Because the risk of political manipulation is so great, traditionally we have relied on the marketplace of ideas to deal with this problem. But with the advent of social media, and the extraordinary proliferation of such lies, the danger to constructive public discourse is now greater than ever. This is a serious challenge for the future. On the one hand, we do not want the proliferation of such lies to damage public debate; on the other hand, we do not want government to pick-and-choose which false statements to punish.

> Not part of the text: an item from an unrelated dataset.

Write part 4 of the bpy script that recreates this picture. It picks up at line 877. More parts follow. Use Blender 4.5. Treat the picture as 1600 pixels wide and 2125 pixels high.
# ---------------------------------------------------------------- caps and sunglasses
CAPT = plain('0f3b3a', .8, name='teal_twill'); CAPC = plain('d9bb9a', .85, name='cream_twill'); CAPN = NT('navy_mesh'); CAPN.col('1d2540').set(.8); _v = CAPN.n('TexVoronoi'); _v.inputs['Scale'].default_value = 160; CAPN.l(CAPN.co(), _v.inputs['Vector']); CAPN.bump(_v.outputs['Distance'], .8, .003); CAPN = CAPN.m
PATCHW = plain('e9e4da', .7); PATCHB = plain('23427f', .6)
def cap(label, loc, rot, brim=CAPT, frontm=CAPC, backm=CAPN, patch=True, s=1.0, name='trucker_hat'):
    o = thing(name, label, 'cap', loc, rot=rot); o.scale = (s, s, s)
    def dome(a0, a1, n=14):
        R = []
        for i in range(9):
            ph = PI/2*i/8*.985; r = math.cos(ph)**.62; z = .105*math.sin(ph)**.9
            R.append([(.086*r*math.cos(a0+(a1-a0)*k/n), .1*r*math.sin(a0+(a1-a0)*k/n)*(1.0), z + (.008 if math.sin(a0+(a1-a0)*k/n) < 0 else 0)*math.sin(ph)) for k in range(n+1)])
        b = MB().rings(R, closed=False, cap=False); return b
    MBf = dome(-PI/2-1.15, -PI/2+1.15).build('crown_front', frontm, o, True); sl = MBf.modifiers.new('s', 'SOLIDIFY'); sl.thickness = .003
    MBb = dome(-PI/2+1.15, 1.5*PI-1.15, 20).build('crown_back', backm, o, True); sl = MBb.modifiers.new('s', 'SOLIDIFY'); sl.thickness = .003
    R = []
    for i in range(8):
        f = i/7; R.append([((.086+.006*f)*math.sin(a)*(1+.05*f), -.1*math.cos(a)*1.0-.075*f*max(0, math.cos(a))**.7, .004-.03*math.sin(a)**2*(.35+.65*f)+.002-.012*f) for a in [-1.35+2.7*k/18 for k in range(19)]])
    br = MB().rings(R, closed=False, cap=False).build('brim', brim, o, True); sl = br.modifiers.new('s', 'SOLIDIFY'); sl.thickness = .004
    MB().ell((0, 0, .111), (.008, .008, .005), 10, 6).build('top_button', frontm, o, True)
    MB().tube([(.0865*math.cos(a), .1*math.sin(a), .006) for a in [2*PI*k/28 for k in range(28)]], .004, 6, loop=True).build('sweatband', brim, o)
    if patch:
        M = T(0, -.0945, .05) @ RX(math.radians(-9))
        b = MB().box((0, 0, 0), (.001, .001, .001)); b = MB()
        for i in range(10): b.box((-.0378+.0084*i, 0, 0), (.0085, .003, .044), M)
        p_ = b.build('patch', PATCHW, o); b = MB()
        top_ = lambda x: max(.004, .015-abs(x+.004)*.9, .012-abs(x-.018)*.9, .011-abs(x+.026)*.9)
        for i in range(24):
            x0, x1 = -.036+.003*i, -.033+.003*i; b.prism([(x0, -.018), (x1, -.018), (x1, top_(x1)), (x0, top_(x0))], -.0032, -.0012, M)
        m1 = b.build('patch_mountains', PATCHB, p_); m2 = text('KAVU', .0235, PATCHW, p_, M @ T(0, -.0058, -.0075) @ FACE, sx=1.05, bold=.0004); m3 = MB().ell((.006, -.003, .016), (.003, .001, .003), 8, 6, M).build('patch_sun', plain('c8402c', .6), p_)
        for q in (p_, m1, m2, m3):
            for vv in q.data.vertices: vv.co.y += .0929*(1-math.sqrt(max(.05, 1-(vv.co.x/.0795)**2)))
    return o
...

Third, there is the ever-growing problem of money in the political process. Although many states and the national government have enacted regulations designed to limit the destructive and corrupting influence of money in our democracy, the conservative justices on the Supreme Court in Citizens United and subsequent decisions have held that such restrictions violate the First Amendment. These decisions were wrong.
Just as government can constitutionally have equal-time rules in presidential debates, so too should it be permitted to enact regulations designed both to create a fairer political discourse and to limit the undue influence of money on politics. Because such regulations are not targeted at any particular points of view, but regulate speech in any even-handed manner, much like restrictions on the use of loudspeakers after 10 at night in residential neighborhoods, they do not raise core First Amendment concerns.
The conservative justices who have invalidated such restrictions have distorted the fundamental purpose of the First Amendment and done serious harm to our American political system. This needs to be corrected.